Mistaken
Introspections
Let’s pause to take stock.
Introspections are certainly a valuable source of information, and for some
purposes they are the only form of inquiry open to us. At the same time, there
are limits on what we can learn from introspection. Some of the limits involve
the communication of
introspections—that is, difficulties in translating introspections intowords.
Other limits arise because much of our mental life takes place outside of our
awareness, so that introspections are almost invariably incomplete as a source of information about our thoughts and
beliefs.
Worse, our introspections are
sometimes wrong—they systematically
misrepresent our thoughts. This situation is evident in the electric shock
experiment just described: Participants who took the pain pill in that study
confidently reported that they weren’t influenced by the pill, but the data say
they were. Clearly, then, these
participants didn’t know what was going on in their own minds.

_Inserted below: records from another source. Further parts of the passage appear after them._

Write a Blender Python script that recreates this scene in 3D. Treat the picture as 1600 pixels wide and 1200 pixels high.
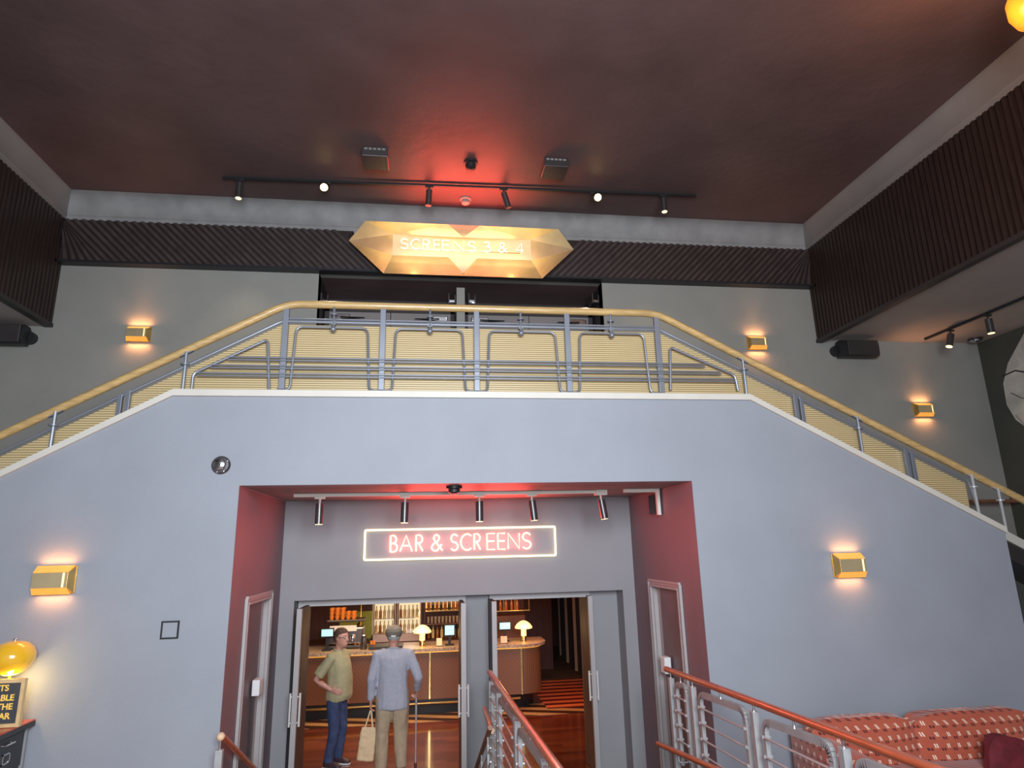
import bpy, bmesh, math, random
from mathutils import Vector, Matrix, noise
random.seed(7)
PI = math.pi
for o in list(bpy.data.objects): bpy.data.objects.remove(o)
scene = bpy.context.scene
COL = scene.collection

# ------------------------------------------------------------------ camera
CAM = Vector((0.0, -6.6, 2.4)); FPX = 1004.0
def cam_basis(yaw, pitch, roll):
    cy, sy, cp, sp = math.cos(yaw), math.sin(yaw), math.cos(pitch), math.sin(pitch)
    f = Vector((sy*cp, cy*cp, sp)); r = Vector((cy, -sy, 0)); u = r.cross(f)
    c, s = math.cos(roll), math.sin(roll)
    return c*r+s*u, -s*r+c*u, f
RT, UP, FW = cam_basis(*[math.radians(a) for a in (7.96, 14.14, -1.352)])
cd = bpy.data.cameras.new('camera'); cam = bpy.data.objects.new('camera', cd); COL.objects.link(cam)
cd.sensor_width = 36; cd.lens = 36*FPX/1600; cd.clip_start = .05; cd.clip_end = 200
cam.matrix_world = Matrix(((RT.x, UP.x, -FW.x, CAM.x), (RT.y, UP.y, -FW.y, CAM.y), (RT.z, UP.z, -FW.z, CAM.z), (0, 0, 0, 1)))
scene.camera = cam
def P(px, py, y):                       # survey: point of the plane Y = y seen at a photo position
    d = RT*((px-800)/FPX) + UP*((600-py)/FPX) + FW
    return CAM + d*((y-CAM.y)/d.y)
def PX(px, py, x):
    d = RT*((px-800)/FPX) + UP*((600-py)/FPX) + FW
    return CAM + d*((x-CAM.x)/d.x)
def PZ(px, py, z):
    d = RT*((px-800)/FPX) + UP*((600-py)/FPX) + FW
    return CAM + d*((z-CAM.z)/d.z)

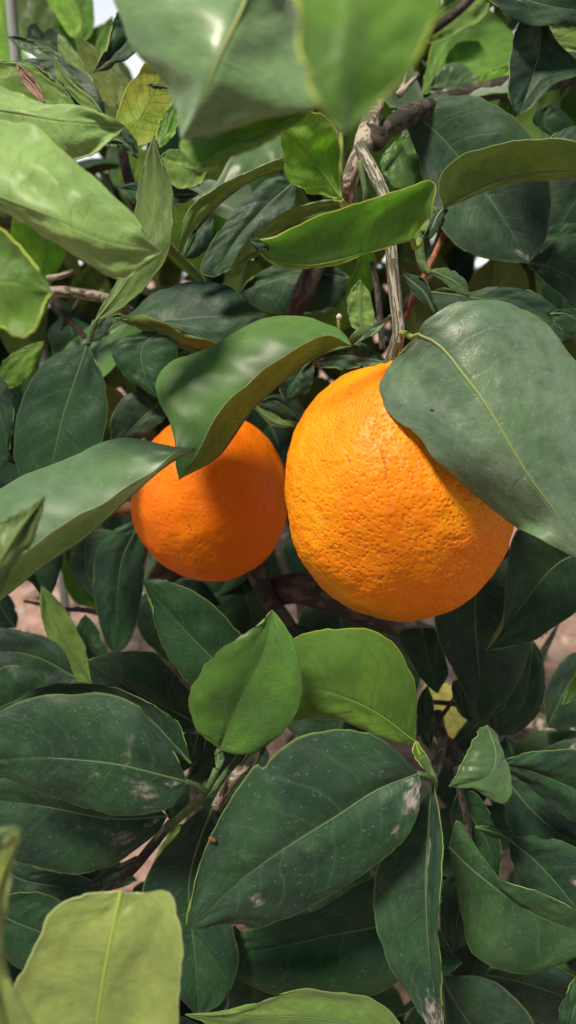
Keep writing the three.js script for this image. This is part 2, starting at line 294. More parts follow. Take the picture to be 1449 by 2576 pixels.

Related cases, also involving
mistaken introspections, are easy to find. In one experiment (Nisbett &
Wilson, 1977), shoppers announced that they preferred one nightgown over
another because of the feel of the fabric. However, we know this self-report is
mistaken because the nightgowns being compared in this study all had the same
fabric! Moreover, the study’s data tell us that the participants showed a
strong preference for the nightgown that was in the rightmost position when the
options were presented. But, if researchers asked the participants directly
whether they were influenced by the positioning of their choices, they
steadfastly insisted they were not. Hence, the participants were not influenced by the factor (fabric)
they mentioned in their self-reports; but they were influenced by a factor (position) that they denied.
How should we think about this
pattern? How could people be certain about the source of their own actions—and
be wrong? One proposal is that the
knowledge we each have about ourselves is in many cases the result of an
after-the-fact reconstruction, created just moments after we acted in a certain
way (or moments after we made a choice or reached a conclusion; Nisbett &
Wilson, 1977). In other words, we might think we’re recalling why we acted as
we did just a few seconds ago; but instead we’re (unconsciously) reasoning this
way: “I know I did X. I believe that, in general, people do X because of Y.
Therefore, I bet I did X because of Y.” This process often leads us to cor-rect
conclusions because, in many cases, we have sensible beliefs about why people
do what they do. Sometimes, though, we have an incomplete or inaccurate
understanding of why people act in a certain way. In such cases, our
reconstruction will lead us to the wrong conclusion. In this way, our
self-understanding may be limited—even when we feel quite certain that we know
the sources of our own feelings and behaviors.